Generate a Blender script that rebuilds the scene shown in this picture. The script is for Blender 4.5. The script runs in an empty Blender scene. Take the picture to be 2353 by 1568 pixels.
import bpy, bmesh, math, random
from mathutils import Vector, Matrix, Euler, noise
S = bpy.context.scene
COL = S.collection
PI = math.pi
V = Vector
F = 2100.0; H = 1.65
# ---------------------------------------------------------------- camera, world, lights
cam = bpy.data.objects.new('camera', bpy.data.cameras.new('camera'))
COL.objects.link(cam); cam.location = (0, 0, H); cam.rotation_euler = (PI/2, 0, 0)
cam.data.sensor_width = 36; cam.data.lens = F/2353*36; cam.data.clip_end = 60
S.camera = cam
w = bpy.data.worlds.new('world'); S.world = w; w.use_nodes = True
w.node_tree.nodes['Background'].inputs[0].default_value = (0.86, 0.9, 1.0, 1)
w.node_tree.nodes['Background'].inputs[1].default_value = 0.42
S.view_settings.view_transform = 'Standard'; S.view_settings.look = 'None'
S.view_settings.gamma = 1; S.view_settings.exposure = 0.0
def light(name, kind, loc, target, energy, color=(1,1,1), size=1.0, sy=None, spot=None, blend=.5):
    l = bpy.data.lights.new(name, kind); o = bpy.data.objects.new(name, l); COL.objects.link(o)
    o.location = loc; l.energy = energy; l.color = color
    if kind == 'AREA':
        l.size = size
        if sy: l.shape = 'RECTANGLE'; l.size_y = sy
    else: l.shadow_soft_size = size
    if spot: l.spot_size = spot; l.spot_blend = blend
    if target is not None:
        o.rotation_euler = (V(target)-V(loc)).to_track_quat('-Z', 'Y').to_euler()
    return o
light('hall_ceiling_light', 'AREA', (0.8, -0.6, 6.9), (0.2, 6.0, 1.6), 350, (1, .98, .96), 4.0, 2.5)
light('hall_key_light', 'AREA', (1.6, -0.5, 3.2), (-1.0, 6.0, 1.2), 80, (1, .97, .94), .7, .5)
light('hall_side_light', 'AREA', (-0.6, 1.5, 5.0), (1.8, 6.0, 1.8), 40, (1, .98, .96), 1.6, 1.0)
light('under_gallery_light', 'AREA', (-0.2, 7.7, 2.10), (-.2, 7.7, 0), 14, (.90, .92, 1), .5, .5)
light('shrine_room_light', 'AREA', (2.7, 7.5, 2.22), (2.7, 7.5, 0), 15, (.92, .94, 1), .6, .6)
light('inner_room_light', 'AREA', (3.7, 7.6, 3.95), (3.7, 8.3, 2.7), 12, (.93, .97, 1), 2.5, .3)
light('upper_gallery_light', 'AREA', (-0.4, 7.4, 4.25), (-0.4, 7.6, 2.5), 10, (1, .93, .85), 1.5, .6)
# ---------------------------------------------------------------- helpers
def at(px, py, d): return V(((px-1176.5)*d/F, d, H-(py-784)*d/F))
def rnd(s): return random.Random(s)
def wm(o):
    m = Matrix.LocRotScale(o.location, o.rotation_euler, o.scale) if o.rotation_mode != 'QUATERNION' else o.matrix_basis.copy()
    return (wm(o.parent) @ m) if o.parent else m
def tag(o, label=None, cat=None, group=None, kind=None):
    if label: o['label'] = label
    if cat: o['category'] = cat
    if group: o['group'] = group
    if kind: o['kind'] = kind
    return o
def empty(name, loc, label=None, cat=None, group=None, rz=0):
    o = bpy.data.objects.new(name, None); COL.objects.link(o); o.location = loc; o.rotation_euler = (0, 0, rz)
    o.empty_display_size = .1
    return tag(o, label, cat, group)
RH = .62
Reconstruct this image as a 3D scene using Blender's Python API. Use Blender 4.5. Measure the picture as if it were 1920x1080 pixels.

→ **Aim**
From the records above, extract each line exactly as shown.

→ **The response**
Generate a Blender script that rebuilds the scene shown in this picture. The script is for Blender 4.5. The script runs in an empty Blender scene. Take the picture to be 2353 by 1568 pixels.
import bpy, bmesh, math, random
from mathutils import Vector, Matrix, Euler, noise
S = bpy.context.scene
COL = S.collection
PI = math.pi
V = Vector
F = 2100.0; H = 1.65
# ---------------------------------------------------------------- camera, world, lights
cam = bpy.data.objects.new('camera', bpy.data.cameras.new('camera'))
COL.objects.link(cam); cam.location = (0, 0, H); cam.rotation_euler = (PI/2, 0, 0)
cam.data.sensor_width = 36; cam.data.lens = F/2353*36; cam.data.clip_end = 60
S.camera = cam
w = bpy.data.worlds.new('world'); S.world = w; w.use_nodes = True
w.node_tree.nodes['Background'].inputs[0].default_value = (0.86, 0.9, 1.0, 1)
w.node_tree.nodes['Background'].inputs[1].default_value = 0.42
S.view_settings.view_transform = 'Standard'; S.view_settings.look = 'None'
S.view_settings.gamma = 1; S.view_settings.exposure = 0.0
def light(name, kind, loc, target, energy, color=(1,1,1), size=1.0, sy=None, spot=None, blend=.5):
    l = bpy.data.lights.new(name, kind); o = bpy.data.objects.new(name, l); COL.objects.link(o)
    o.location = loc; l.energy = energy; l.color = color
    if kind == 'AREA':
        l.size = size
        if sy: l.shape = 'RECTANGLE'; l.size_y = sy
    else: l.shadow_soft_size = size
    if spot: l.spot_size = spot; l.spot_blend = blend
    if target is not None:
        o.rotation_euler = (V(target)-V(loc)).to_track_quat('-Z', 'Y').to_euler()
    return o
light('hall_ceiling_light', 'AREA', (0.8, -0.6, 6.9), (0.2, 6.0, 1.6), 350, (1, .98, .96), 4.0, 2.5)
light('hall_key_light', 'AREA', (1.6, -0.5, 3.2), (-1.0, 6.0, 1.2), 80, (1, .97, .94), .7, .5)
light('hall_side_light', 'AREA', (-0.6, 1.5, 5.0), (1.8, 6.0, 1.8), 40, (1, .98, .96), 1.6, 1.0)
light('under_gallery_light', 'AREA', (-0.2, 7.7, 2.10), (-.2, 7.7, 0), 14, (.90, .92, 1), .5, .5)
light('shrine_room_light', 'AREA', (2.7, 7.5, 2.22), (2.7, 7.5, 0), 15, (.92, .94, 1), .6, .6)
light('inner_room_light', 'AREA', (3.7, 7.6, 3.95), (3.7, 8.3, 2.7), 12, (.93, .97, 1), 2.5, .3)
light('upper_gallery_light', 'AREA', (-0.4, 7.4, 4.25), (-0.4, 7.6, 2.5), 10, (1, .93, .85), 1.5, .6)
# ---------------------------------------------------------------- helpers
def at(px, py, d): return V(((px-1176.5)*d/F, d, H-(py-784)*d/F))
def rnd(s): return random.Random(s)
def wm(o):
    m = Matrix.LocRotScale(o.location, o.rotation_euler, o.scale) if o.rotation_mode != 'QUATERNION' else o.matrix_basis.copy()
    return (wm(o.parent) @ m) if o.parent else m
def tag(o, label=None, cat=None, group=None, kind=None):
    if label: o['label'] = label
    if cat: o['category'] = cat
    if group: o['group'] = group
    if kind: o['kind'] = kind
    return o
def empty(name, loc, label=None, cat=None, group=None, rz=0):
    o = bpy.data.objects.new(name, None); COL.objects.link(o); o.location = loc; o.rotation_euler = (0, 0, rz)
    o.empty_display_size = .1
    return tag(o, label, cat, group)
RH = .62
Reconstruct this image as a 3D scene using Blender's Python API. Use Blender 4.5. Measure the picture as if it were 1920x1080 pixels.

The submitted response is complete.